10. A self-contained paint spraying system as claimed in claim 9, wherein:

a source of air under pressure is connected with said paint cup to pressurize the paint therein and force the paint through the inlet means and nozzle of the spray gun.

11. A self-contained paint spraying system as claimed in claim 10, wherein:

a pressure regulator is connected between the source of air under pressure and the paint cup to regulate the pressure of air supplied to the cup.

12. A self-contained paint spraying system as claimed in claim 11, wherein:

a space is left above the level of paint in the cup to form an accumulator chamber filled with air under pressure to smooth out fluctuations in air pressure and flow of paint from the cup to the gun.

13. A self-contained paint spraying system as claimed in claim 12, wherein:

said spray gun has a flow path for flow of air to and through said nozzle to atomize the paint; and

a separate purge means is connected with said source of air under pressure and with said paint inlet means and said spray nozzle to cause flow of air under pressure through said inlet means and nozzle to clean paint residue and other foreign material from them when paint is not being sprayed.
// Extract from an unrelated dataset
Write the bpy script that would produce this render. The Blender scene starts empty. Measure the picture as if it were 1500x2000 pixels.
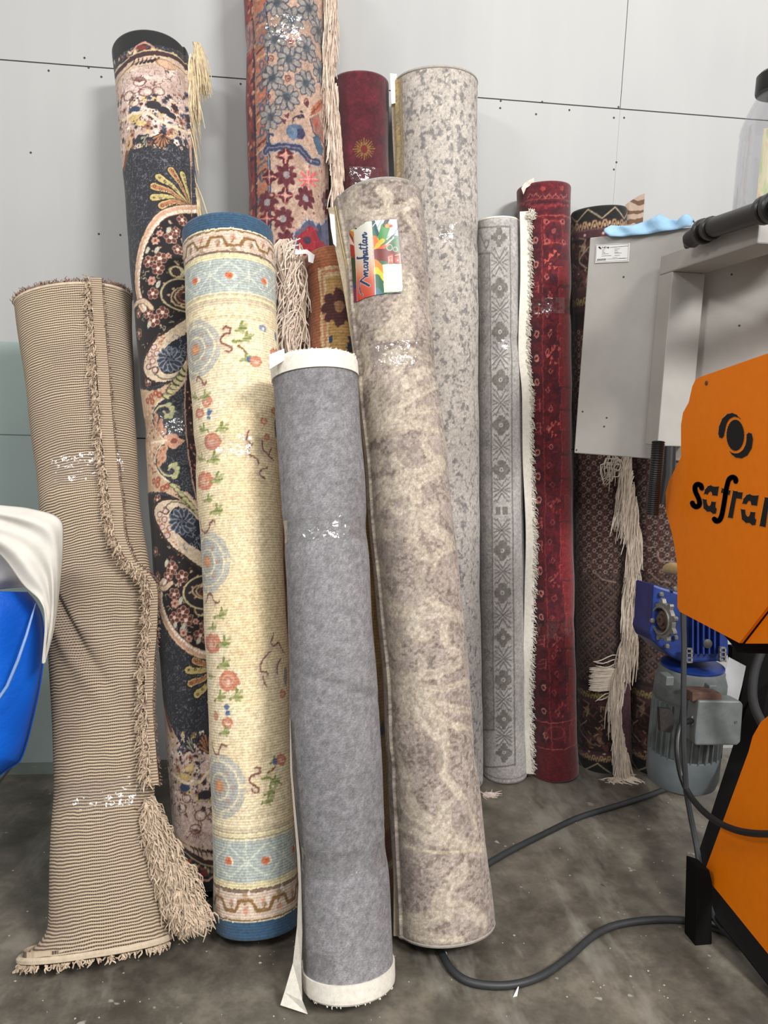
import bpy, math, random
import numpy as np
from mathutils import Vector, Matrix
SC=bpy.context.scene; COL=SC.collection
random.seed(7)
# ------------------------------------------------------------------ camera
CAM=np.array([0.0,-2.78,1.37]); F_PX=1503.0
YAW,PITCH,ROLL=map(math.radians,(6.7,8.5,1.9))
CF=np.array([math.sin(YAW)*math.cos(PITCH),math.cos(YAW)*math.cos(PITCH),-math.sin(PITCH)])
_R=np.array([math.cos(YAW),-math.sin(YAW),0.0]); _U=np.cross(_R,CF)
CR=math.cos(ROLL)*_R+math.sin(ROLL)*_U; CU=math.cos(ROLL)*_U-math.sin(ROLL)*_R
cd=bpy.data.cameras.new('camera'); co=bpy.data.objects.new('camera',cd); COL.objects.link(co)
cd.sensor_fit='VERTICAL'; cd.sensor_height=24.0; cd.lens=24.0*F_PX/2000; cd.clip_start=.05
M=Matrix([[CR[0],CU[0],-CF[0],CAM[0]],[CR[1],CU[1],-CF[1],CAM[1]],[CR[2],CU[2],-CF[2],CAM[2]],[0,0,0,1]])
co.matrix_world=M; SC.camera=co
# ------------------------------------------------------------------ world, lamps, exposure
W=bpy.data.worlds.new('hall_light'); SC.world=W; W.use_nodes=True
W.node_tree.nodes['Background'].inputs[0].default_value=(1,.985,.96,1)
W.node_tree.nodes['Background'].inputs[1].default_value=.46
def lamp(x,y,z,sx,sy,p,tx,ty,tz=0.8,col=(1,.98,.95)):
    l=bpy.data.lights.new('hall_lamp','AREA'); l.shape='RECTANGLE'; l.size=sx; l.size_y=sy; l.energy=p; l.color=col
    o=bpy.data.objects.new('hall_lamp',l); COL.objects.link(o); o.location=(x,y,z)
    d=Vector((tx,ty,tz))-o.location; o.rotation_euler=d.to_track_quat('-Z','Y').to_euler()
lamp(2.5,-5.0,4.4,1.3,.6,225,.4,0)
lamp(-.4,-5.0,4.6,1.4,.5,95,.2,0)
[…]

14. A self-contained paint spraying system as claimed in claim 13, wherein:

said purge means includes a length of tubing external of said spray gun, extending from a source of air under pressure and-connected directly to said inlet means; and

normally closed valve means in said length of tubing of said purge means to preclude flow of air through said purge means during a painting operation, said valve means being openable upon conclusion of a painting operation to enable flow of air under pressure through said purge means, inlet means and nozzle.

15. A self-contained paint spraying system as claimed in claim 1, further comprising a robotic system including a robot arm defining an attachment point to which said paint spray gun is secured, said robotic system permitting said paint spray gun to be universally rotated.